Documentation
Overview
Malleable Gold is an on-chain ETF protocol on Solana. It enables fully backed index tokens with continuous mint and redeem, arbitrage-enforced price parity, and fee-driven yield.
How the ETF works
Structure
Each ETF token represents a fixed-weight basket of underlying assets. The backing is held on-chain and is verifiable. The ETF token is fully backed at all times.
- One index token per ETF
- Backing held on-chain, transparent reserves
- No leverage, no synthetic exposure
Minting
Users mint ETF tokens at NAV by depositing the underlying assets in the correct ratio. A mint fee applies. Minting increases ETF supply and increases backing reserves.
Redeeming
Users redeem ETF tokens at NAV by burning the ETF token and receiving the underlying basket. A redeem fee applies. Redeeming reduces supply and returns reserves.
Trading
The ETF token trades against USDC in a single liquidity pool. This concentrates liquidity, tightens spreads, and maximizes fee capture.
- Primary market: mint/redeem at NAV
- Secondary market: ETF/USDC pool
Price parity is enforced by arbitrage. When the ETF deviates from NAV, arbitrageurs mint or redeem until the price converges.
- Buy underlying basket
- Mint ETF at NAV
- Sell ETF into pool
- Capture spread
- Buy ETF in pool
- Redeem ETF to basket
- Sell underlying assets
- Capture spread
How yield works
Yield is fee-driven. It comes from real economic activity, primarily arbitrage volume that keeps the ETF aligned to NAV. There are no emissions and no inflationary incentives.
LP trading fees
Every trade in the ETF/USDC pool pays fees to liquidity providers. Arbitrage loops create consistent flow during volatility. More volatility generally means more arbitrage, more volume, and higher fee capture.
Mint and redeem fees
Every mint and redeem charges a platform fee. This captures protocol revenue even if pool liquidity is owned by third parties. Fees are paid in real assets.
- Not emissions
- Not token inflation
- Not leverage
Permissionless ETF creation
Malleable Gold is infrastructure. Anyone can create an on-chain ETF, define the basket, and launch it with the same mint/redeem and arbitrage framework.
- Assets in the basket
- Weights
- Fees
- Launch parameters
- NAV calculation and reserve accounting
- Mint/redeem rails
- Pool integration patterns
- Fee accounting
Modules
The ETF is the core product. These modules use the same on-chain rails and can be used independently.
Stake
Stake lets you stake your ETF LP position and earn 50% of protocol revenue generated from mint and redeem fees. Your LP trading fees still accrue normally based on pool activity.

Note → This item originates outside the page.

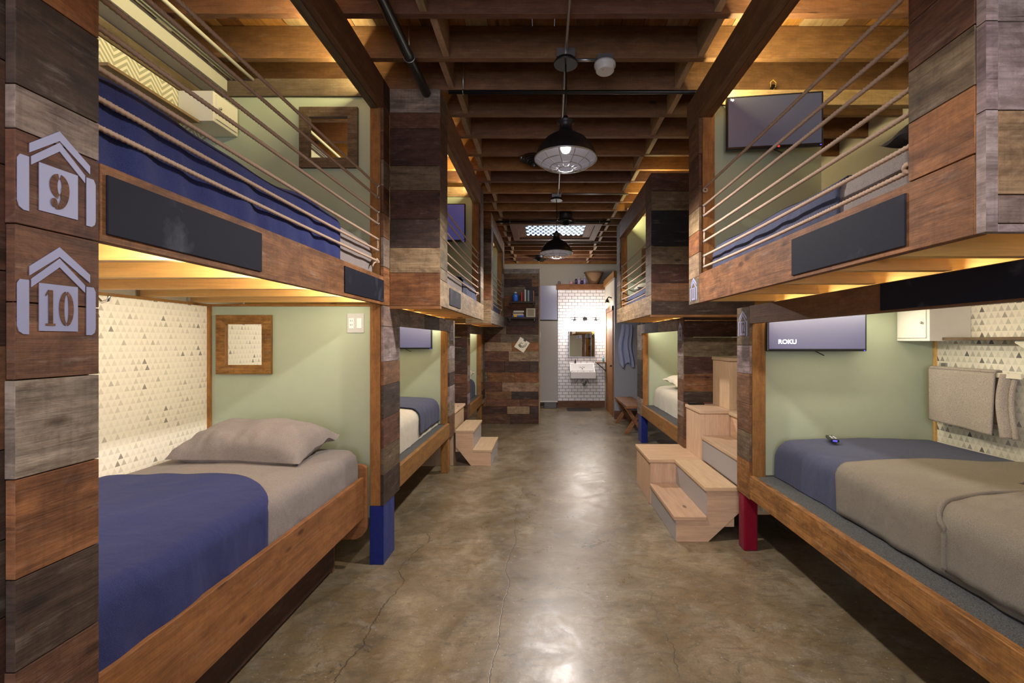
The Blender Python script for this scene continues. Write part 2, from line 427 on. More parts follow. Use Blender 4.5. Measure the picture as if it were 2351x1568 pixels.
# skylight of sidewalk lenses
sk = thing('skylight_panel', 'wood framed ceiling skylight of rows of small round glass lenses', 'skylight', ((SKX0 + SKX1) / 2, (SKY0 + SKY1) / 2, ZJ - .02))
f = MB(); e = .1
for (a, b, c2, d) in ((SKX0, SKY0, SKX1, SKY0 + e), (SKX0, SKY1 - e, SKX1, SKY1), (SKX0, SKY0 + e, SKX0 + e, SKY1 - e), (SKX1 - e, SKY0 + e, SKX1, SKY1 - e)):
    f.box(a, b, ZJ - .03, c2, d, ZD - .005, 'brown')
f.build('outer_frame', M['wood2'], sk)
f = MB(); a0, b0, a1, b1 = SKX0 + e, SKY0 + .02, SKX1 - e, SKY1 - e
for (a, b, c2, d) in ((a0, SKY0 + e, a1, SKY0 + e + .03), (a0, b1 - .06, a1, b1), (a0, SKY0 + e + .03, a0 + .12, b1 - .06), (a1 - .12, SKY0 + e + .03, a1, b1 - .06)):
    f.box(a, b, ZJ - .005, c2, d, ZJ + .05, 'orange')
f.build('inner_frame', M['wood2'], sk)
B(a0 + .11, SKY0 + e, ZJ + .02, a1 - .11, b1 - .05, ZJ + .06, 'black').build('iron_grid', M['black'], sk)
w_ = (a1 - a0 - .26); lens0 = None
for r_ in range(7):
    for c_ in range(11):
        cx = a0 + .13 + w_ * (c_ + .25 + .5 * (r_ % 2)) / 11; cy = SKY0 + e + .075 + r_ * .112
        if lens0 is None:
            lens0 = MB().lathe([(.002, -.02), (.016, -.016), (.027, -.005), (.029, .004)], (cx, cy, ZJ + .02), 12).build('glass_lens', M['lens'], sk); L0 = (cx, cy)
        else:
            c = lens0.copy(); COL.objects.link(c); c.location = (cx - L0[0], cy - L0[1], 0)

# ---------------------------------------------------------------- cladding helper
def clad(mb, face, a0, a1, z0, z1, pos, th, planks=None, seed=0, h=.17, split=False, pal=None):
    """stack boards on a face. face 'x': boards run in Y at X=pos..pos+th; face 'y': boards run in X at Y=pos..pos+th"""
    rr = random.Random(seed); z = z1; i = 0
    pal = pal or ['orange', 'dark', 'grey', 'red', 'brown', 'deep', 'brown', 'tan', 'red', 'dark']
    while z > z0 + .001:
        if planks:
            if i >= len(planks): break
            zb, c = planks[i]
        else:
            zb = z - h * rr.uniform(.75, 1.2); c = rr.choice(pal)
        zb = max(zb, z0)
        if zb - z0 < .03 and not planks: zb = z0
        t = th * rr.uniform(.88, 1.06)
        cuts = [a0]
        if split:
            q = a0 + rr.uniform(.1, .6)
            while q < a1 - .12: cuts.append(q); q += rr.uniform(.28, .8)
        cuts.append(a1)
        for j in range(len(cuts) - 1):
            cc = c if j == 0 else rr.choice(pal); g = .0012
            if face == 'x': mb.box(pos, cuts[j] + (g if j else 0), zb + g, pos + t, cuts[j + 1] - g, z - g, cc, 1)
            else: mb.box(cuts[j] + (g if j else 0), pos, zb + g, cuts[j + 1] - g, pos + t, z - g, cc, 0)
        z = zb; i += 1
    return mb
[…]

- Your ETF/USDC LP position (LP token or LP NFT)
- Staking does not change your underlying exposure
- You can unstake at any time (cooldown may apply depending on final parameters)
- 50% of protocol mint and redeem fees
- Paid in real assets collected by the protocol
- Accrues pro-rata based on your share of staked LP
Decentralised OTC
Decentralised OTC enables peer-to-peer settlement using an NFT wrapper. The seller wraps tokens into an NFT and lists it on a marketplace. The buyer purchases the NFT and unwraps it on-chain to receive the underlying tokens.

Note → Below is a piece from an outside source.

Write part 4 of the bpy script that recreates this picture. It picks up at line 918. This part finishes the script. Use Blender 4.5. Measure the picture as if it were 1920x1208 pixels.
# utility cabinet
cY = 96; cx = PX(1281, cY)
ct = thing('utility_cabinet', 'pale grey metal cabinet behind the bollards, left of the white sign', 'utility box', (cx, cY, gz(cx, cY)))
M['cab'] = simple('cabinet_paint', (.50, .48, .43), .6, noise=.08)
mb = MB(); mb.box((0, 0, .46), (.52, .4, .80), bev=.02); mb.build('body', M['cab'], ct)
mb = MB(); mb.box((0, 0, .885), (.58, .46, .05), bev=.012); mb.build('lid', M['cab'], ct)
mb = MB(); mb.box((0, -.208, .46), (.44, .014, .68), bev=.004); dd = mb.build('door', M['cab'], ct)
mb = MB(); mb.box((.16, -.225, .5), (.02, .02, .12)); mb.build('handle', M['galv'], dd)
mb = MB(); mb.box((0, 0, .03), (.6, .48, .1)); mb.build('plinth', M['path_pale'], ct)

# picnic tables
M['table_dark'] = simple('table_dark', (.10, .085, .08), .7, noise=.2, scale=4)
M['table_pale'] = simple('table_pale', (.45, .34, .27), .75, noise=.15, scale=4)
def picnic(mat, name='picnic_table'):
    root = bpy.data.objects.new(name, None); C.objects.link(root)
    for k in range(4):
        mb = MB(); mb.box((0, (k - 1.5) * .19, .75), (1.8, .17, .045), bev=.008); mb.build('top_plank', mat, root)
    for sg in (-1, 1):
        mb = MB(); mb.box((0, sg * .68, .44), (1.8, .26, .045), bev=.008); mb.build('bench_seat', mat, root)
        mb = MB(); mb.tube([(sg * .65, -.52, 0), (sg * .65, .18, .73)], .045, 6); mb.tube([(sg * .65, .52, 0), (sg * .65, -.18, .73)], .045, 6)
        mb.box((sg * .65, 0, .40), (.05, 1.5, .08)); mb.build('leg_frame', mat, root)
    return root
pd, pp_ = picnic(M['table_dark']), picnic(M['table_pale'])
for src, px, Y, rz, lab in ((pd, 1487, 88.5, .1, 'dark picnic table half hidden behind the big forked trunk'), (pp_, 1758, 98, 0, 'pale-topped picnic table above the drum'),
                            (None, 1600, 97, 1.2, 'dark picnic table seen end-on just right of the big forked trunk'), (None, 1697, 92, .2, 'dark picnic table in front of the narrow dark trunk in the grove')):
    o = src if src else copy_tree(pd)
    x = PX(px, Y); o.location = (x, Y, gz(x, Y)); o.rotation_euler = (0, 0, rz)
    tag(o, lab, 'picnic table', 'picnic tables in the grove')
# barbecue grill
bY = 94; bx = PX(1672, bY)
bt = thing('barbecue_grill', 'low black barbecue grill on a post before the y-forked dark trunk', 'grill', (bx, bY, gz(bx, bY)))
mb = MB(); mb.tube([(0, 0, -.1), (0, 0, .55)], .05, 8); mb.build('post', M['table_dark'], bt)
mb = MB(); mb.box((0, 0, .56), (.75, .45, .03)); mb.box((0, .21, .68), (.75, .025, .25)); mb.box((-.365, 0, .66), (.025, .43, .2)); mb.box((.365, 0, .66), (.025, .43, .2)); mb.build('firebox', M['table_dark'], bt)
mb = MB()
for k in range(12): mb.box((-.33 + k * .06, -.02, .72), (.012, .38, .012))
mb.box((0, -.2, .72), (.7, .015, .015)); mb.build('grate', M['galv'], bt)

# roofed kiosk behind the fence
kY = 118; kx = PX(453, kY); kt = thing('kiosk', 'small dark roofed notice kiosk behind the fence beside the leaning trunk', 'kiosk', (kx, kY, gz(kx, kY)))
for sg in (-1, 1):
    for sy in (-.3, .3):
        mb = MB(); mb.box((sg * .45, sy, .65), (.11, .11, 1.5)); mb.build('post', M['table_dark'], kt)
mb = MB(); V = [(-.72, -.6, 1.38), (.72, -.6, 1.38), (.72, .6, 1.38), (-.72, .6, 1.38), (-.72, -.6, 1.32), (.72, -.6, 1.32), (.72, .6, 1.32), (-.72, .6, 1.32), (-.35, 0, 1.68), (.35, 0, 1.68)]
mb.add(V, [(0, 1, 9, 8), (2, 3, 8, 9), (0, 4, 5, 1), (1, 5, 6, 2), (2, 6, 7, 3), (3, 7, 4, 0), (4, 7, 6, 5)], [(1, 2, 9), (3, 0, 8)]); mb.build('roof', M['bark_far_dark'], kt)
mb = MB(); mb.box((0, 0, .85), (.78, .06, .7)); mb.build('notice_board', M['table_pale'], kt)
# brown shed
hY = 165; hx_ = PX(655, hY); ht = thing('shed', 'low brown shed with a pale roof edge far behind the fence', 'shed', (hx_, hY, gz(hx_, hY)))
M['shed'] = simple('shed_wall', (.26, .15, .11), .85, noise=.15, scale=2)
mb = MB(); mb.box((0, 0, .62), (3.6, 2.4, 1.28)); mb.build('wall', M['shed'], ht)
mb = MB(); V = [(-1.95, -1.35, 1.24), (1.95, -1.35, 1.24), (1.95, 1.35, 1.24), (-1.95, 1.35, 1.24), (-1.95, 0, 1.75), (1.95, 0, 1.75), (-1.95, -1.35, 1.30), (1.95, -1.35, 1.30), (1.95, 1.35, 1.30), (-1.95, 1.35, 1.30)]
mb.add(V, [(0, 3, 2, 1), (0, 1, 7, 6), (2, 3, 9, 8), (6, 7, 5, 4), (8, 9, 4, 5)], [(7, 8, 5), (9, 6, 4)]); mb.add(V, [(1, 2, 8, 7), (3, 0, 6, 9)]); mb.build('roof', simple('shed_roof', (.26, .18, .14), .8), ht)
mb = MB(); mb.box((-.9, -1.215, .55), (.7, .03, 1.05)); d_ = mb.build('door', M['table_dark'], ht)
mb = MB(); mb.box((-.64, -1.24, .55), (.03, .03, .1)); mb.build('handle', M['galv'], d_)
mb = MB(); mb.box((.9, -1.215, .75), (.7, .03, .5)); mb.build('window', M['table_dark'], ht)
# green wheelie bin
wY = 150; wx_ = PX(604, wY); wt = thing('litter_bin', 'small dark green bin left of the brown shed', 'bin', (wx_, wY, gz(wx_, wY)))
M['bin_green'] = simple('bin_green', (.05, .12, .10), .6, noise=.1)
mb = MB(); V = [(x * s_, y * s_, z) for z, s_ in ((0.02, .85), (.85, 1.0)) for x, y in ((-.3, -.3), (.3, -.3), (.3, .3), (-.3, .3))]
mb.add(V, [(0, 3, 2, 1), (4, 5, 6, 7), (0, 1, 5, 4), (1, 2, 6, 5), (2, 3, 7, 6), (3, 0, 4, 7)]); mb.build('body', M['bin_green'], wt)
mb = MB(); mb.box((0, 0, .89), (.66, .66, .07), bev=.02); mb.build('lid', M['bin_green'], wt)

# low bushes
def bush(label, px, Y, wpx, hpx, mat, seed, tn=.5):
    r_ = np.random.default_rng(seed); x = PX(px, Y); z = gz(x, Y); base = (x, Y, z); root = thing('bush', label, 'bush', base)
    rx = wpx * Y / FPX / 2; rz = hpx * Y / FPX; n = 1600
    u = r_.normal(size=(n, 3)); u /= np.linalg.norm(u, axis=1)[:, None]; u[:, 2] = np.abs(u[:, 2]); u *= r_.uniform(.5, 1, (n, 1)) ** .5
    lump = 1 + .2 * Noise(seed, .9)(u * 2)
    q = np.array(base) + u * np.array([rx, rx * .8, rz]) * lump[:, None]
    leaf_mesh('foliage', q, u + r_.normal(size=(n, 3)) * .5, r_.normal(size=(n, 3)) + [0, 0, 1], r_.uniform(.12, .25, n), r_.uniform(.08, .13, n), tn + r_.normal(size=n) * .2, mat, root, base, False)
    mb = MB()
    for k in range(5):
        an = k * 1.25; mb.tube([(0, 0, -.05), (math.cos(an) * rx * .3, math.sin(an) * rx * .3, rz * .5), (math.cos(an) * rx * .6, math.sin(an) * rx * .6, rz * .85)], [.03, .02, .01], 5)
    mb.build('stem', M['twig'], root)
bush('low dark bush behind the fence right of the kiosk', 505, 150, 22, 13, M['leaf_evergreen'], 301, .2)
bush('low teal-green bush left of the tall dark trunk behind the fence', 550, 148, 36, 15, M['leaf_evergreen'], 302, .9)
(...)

- Move size without AMM slippage
- Simple settlement through NFT marketplace rails
- The NFT is the claim ticket to the underlying tokens
- Seller wraps tokens → receives an NFT
- Seller lists NFT on secondary market
- Buyer buys NFT
- Buyer unwraps → receives tokens
- Marketplace fees depend on the venue
- Unwrapping is permissionless, whoever holds the NFT can unwrap
Token-backed NFT Launchpad
The launchpad lets any SPL token be used to create an NFT collection backed by that token. Redemption is burn-to-redeem, so the collection can be deflationary as NFTs are redeemed.
- An NFT collection with token-backed redemption value
- On-chain reserves allocated to redemption
- Burn-to-redeem redemption rails
- Creator deposits SPL tokens as backing
- Collection mints NFTs that represent a claim on backing
- User burns NFT → receives the backing tokens
Risks and disclosures
Yield is variable and depends on volume, volatility, and adoption. This is a market-structure product.

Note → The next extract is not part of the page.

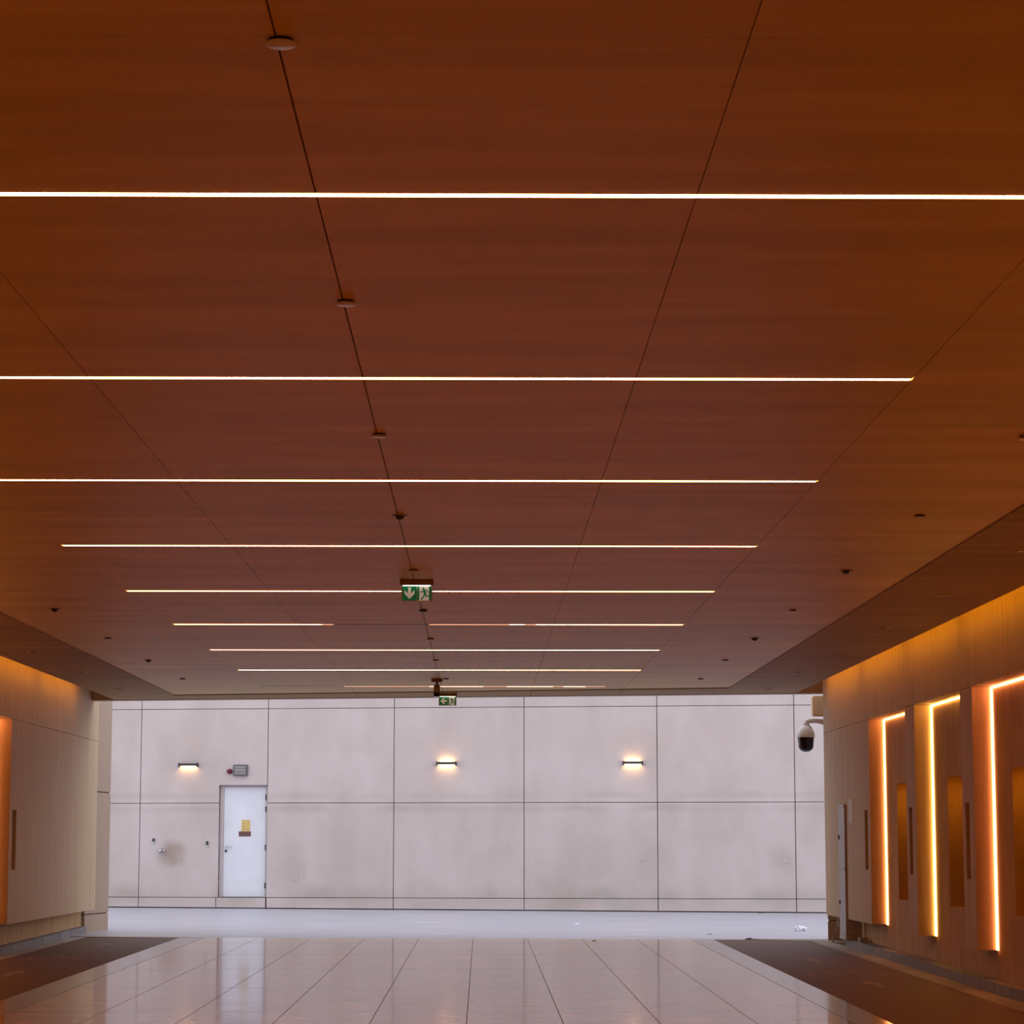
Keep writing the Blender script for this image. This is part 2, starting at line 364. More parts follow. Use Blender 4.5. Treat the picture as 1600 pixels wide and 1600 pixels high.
# ------------------------------------------------------------------ ceiling
ceil_poly = clip(rect(-5.66, 4.63, NEAR, 45), ENDB, 1, ENDA - 0.3)
ceiling = struct(MB().prism(ceil_poly, ZC + 0.035, ZC + 0.09).build('ceiling', 'dark'))
rows = []
k = -5
ys_all = [8.36 + 3.42 * k for k in range(-4, 9)]
edges = []
for y in ys_all: edges += [(y, True), (y + 1.71, False)]
edges.append((8.36 + 3.42 * 9, True))
edges = [(NEAR, False)] + [e for e in edges if e[0] > NEAR + .3]
XC = [-4.60, -3.115, -1.86, -0.565, 0.73, 2.045, 3.53]
for i in range(len(edges) - 1):
    (y0, s0), (y1, s1) = edges[i], edges[i + 1]
    for c in range(6):
        inner = 1 <= c <= 4
        a = y0 + (0.024 if (s0 and inner) else 0.0012); b = y1 - (0.024 if (s1 and inner) else 0.0012)
        gp = [0, .0014, .002, .003, .0018, .002, 0]
        p = clip(rect(XC[c] + gp[c], XC[c + 1] - gp[c + 1], a, b), GRB, 1, GRA)
        if len(p) > 2 and area(p) > 0.02: MB().prism(p, ZC, ZC + 0.03).build('ceiling_panel', 'ceiling', ceiling)
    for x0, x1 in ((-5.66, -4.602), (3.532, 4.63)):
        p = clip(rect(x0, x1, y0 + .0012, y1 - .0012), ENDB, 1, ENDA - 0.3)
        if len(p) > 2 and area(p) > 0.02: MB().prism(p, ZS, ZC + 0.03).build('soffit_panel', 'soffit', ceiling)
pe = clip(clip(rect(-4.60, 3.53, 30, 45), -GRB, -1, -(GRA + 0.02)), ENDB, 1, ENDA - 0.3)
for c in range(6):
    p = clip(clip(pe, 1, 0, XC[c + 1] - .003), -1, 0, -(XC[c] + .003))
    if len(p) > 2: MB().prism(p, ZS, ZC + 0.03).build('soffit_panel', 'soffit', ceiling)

# facade above the mouth
fac = clip(clip(rect(-14, 12, 30, 45), ENDB, 1, ENDA), -ENDB, -1, -(ENDA - 0.3))
struct(MB().prism(fac, ZS - 0.004, 4.2).build('wall_facade', 'pier'))

# ------------------------------------------------------------------ side walls
def recessed(sg, xf, th, y0, y1, z0, z1, rec=None, depth=0.15):
    """board facing the passage (sg=+1: right wall, face towards -x), with an optional recess (ya,yb,za,zb)"""
    mb = MB(); xb = xf + sg * th
    def q(x, ya, yb, za, zb): mb.quad((x, ya, za), (x, yb, za), (x, yb, zb), (x, ya, zb))
    if rec:
        a, b, c, d = rec; xi = xf + sg * depth
        q(xf, y0, a, z0, z1); q(xf, b, y1, z0, z1); q(xf, a, b, z0, c); q(xf, a, b, d, z1)
        q(xi, a, b, c, d)
        mb.quad((xf, a, c), (xi, a, c), (xi, a, d), (xf, a, d)); mb.quad((xf, b, c), (xi, b, c), (xi, b, d), (xf, b, d))
        mb.quad((xf, a, c), (xi, a, c), (xi, b, c), (xf, b, c)); mb.quad((xf, a, d), (xi, a, d), (xi, b, d), (xf, b, d))
    else: q(xf, y0, y1, z0, z1)
    q(xb, y0, y1, z0, z1)
    for yy in (y0, y1): mb.quad((xf, yy, z0), (xb, yy, z0), (xb, yy, z1), (xf, yy, z1))
    for zz in (z0, z1): mb.quad((xf, y0, zz), (xb, y0, zz), (xb, y1, zz), (xf, y1, zz))
    return mb
ZJ = Z(1.565)                                # joint / top of the niches
def panel_bottom(y): return fl(0, y) + 0.39
NB = 11
def side_wall(sg, xf, xb, ye, side):
    wl = struct(box('wall_' + side, 'core', (xb + sg * 0.36, xb + sg * 0.7, NEAR, ye, -0.35, 4.25)))
    # continuous upper band running up into the cove
    box('upper_wall_panel', 'wall', (xf, xb + sg * 0.36, NEAR, ye, ZJ + 0.003, 4.10), wl)
    # end panel with its slot
    jb = 32.5
    zb = panel_bottom(34)
    recessed(sg, xf, abs(xb - xf) - .002, jb, ye, zb, ZJ - 0.003, (jb + 0.20, jb + 0.47, Z(-0.36), Z(0.405)), 0.14).build('wall_panel', 'wall', wl)
    base = None
    for k in range(NB):
        j = jb - BAY * k                     # niche: from j down to j - BAY + 0.64
        zb = panel_bottom(j - BAY)
        y0, y1 = j - BAY, j - BAY + 0.645
        recessed(sg, xf, abs(xb - xf) - .002, y0, y1, zb, ZJ - 0.003, (y0 + 0.27, y0 + 0.485, Z(-0.38), Z(0.395)), 0.14).build('wall_panel', 'wall', wl)
        top = ZJ - 0.001
        recessed(sg, xb, 0.35, j - BAY, j, -0.3, top, (j - 2.0, j - 0.86, Z(-0.715), Z(0.715)), 0.28).build('niche_back_panel', 'lower', wl)
    # wall behind the end panel
    yend2 = 34.55 if side == 'right' else ye - 0.02
    box('lower_wall_panel', 'lower', (xb, xb + sg * 0.35, jb, yend2, -0.3, ZJ - 0.001), wl)
    if side == 'right':
        box('lower_wall_panel', 'lower', (xb + 0.30, xb + 0.36, 34.55, ye, -0.3, Z(-0.9)), wl)
        box('lower_wall_panel', 'lower', (xb, xb + 0.35, 34.55, ye, Z(-0.9), ZJ - 0.001), wl)
    # cove lid
    xs = 4.50 if sg > 0 else -5.53
    box('cove_lid', 'ceiling', (xs, xb + sg * 0.36, NEAR, (ENDA - ENDB * xf) - 0.35, 4.10, 4.16), wl)
    box('cove_back', 'core', (xs, xs + sg * 0.02, NEAR, (ENDA - ENDB * xf) - 0.35, ZC + 0.09, 4.10), wl)
    return wl
wr = side_wall(1, XR, XRB, YE_R, 'right')
wlft = side_wall(-1, XL, XLB, YE_L, 'left')
struct(box('wall_light_block', 'wall', (-6.9, 5.9, NEAR - 0.3, NEAR, -0.4, 4.2)))  # unseen wall added behind the camera to keep sky light out of the passage

# piers outside the mouth
def pier(name, cx0, cx1, cy0, cy1, label_parts, rz=0.0):
    p = struct(bpy.data.objects.new(name, None)); COL.objects.link(p); p.location = (cx0, cy0, 0); p.rotation_euler = (0, 0, rz)
    p['kind'] = 'structure'
    w_, d_ = cx1 - cx0, cy1 - cy0
    lv = [-0.045, Z(-1.135), Z(0.785), Z(2.785), 4.8]
    for a, b in zip(lv, lv[1:]):
        box('pier_panel', 'pier', (0, w_, 0, d_, a + (0.012 if a < 0 else 0.006), b - 0.006), p, bevel=0.008)
    box('pier_core', 'dark', (0.02, w_ - 0.02, 0.02, d_ - 0.02, -0.1, 4.7), p)
    return p
pier('trim_3', -7.19, -6.19, 40.115, 41.315, None, -math.radians(9.5))
pier('trim_4', 5.035, 6.0, 36.98, 38.3, None, -math.radians(10))
struct(box('wall_outer', 'pier', (-7.6, -6.98, 38.6, 39.9, -0.3, 4.1)))

# ------------------------------------------------------------------ far yard wall (own coordinates: x along the wall, z up)
PHI = -math.atan(0.14)
cs = math.cos(PHI)
_m = MB(); _c = math.cos(math.atan(0.14)); _l, _r = -5.625 / _c, -4.575 / _c
_m.box(-19, _l, .045, .45, -.4, 7.6); _m.box(_r, 19, .045, .45, -.4, 7.6); _m.box(_l, _r, .045, .45, Z(1.20), 7.6); _m.box(_l, _r, .045, .45, -.4, Z(-1.18)); _m.box(_l, _r, .20, .45, Z(-1.18), Z(1.20))
fw = struct(_m.build('wall_far', 'dark')); fw.location = (0, 53.6, 0); fw.rotation_euler = (0, 0, PHI)
U = lambda x: x / cs
VJ = [U(v) for v in (-18.2, -15.5, -12.8, -10.1, -7.34, -4.575, -1.86, 0.90, 3.69, 6.53, 9.35, 12.15, 14.9, 17.7)]
HB, HJ1, HJ2, HJ3, HT = -0.14, Z(-1.18), Z(0.818), Z(2.831), 5.9
DL, DR, DT = U(-5.625), U(-4.575), Z(1.20)
g = 0.008
def far_panel(poly): return MB().prism(poly, 0.0, 0.05, 'y').build('wall_panel', 'far', fw)
for i in range(len(VJ) - 1):
    a, b = VJ[i] + g, VJ[i + 1] - g
    for r, (z0, z1) in enumerate(((HB, HJ1), (HJ1, HJ2), (HJ2, HJ3), (HJ3, HT), (HT, 7.6))):
        z0 += g * .8; z1 -= g * .8
        yb_ = lambda u: yg(u * cs, 0) + .022
        if i == 4 and r == 0:
            far_panel([(a, yb_(a)), (U(-5.66) - g, yb_(-5.7)), (U(-5.66) - g, z1), (a, z1)])
            far_panel([(U(-5.66) + g, yb_(-5.7)), (U(-4.59) - g, yb_(-4.6)), (U(-4.59) - g, z1), (U(-5.66) + g, z1)])
        elif i == 4 and r == 1: far_panel([(a, z0), (DL, z0), (DL, z1), (a, z1)])
        elif i == 4 and r == 2: far_panel([(a, z0), (DL, z0), (DL, DT), (b, DT), (b, z1), (a, z1)])
        elif r == 0: far_panel([(a, yb_(a)), (b, yb_(b)), (b, z1), (a, z1)])
        else: far_panel([(a, z0), (b, z0), (b, z1), (a, z1)])
wc = bpy.data.objects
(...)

- Early volume uncertainty
- Smart contract risk
- Oracle risk
- Liquidity and spread risk
- Fully backed reserves
- Continuous redeemability
- No emissions, no reflexive unwind mechanics
- Transparent on-chain accounting
FAQ
Is the ETF ever undercollateralized?
No. The ETF is fully backed at all times.
Can I redeem at any time?
Yes, there are no limits or restrictions on redemption.
Where does yield come from?
LP trading fees and protocol mint/redeem fees.
Is there a governance token?
No, there is not a governance token.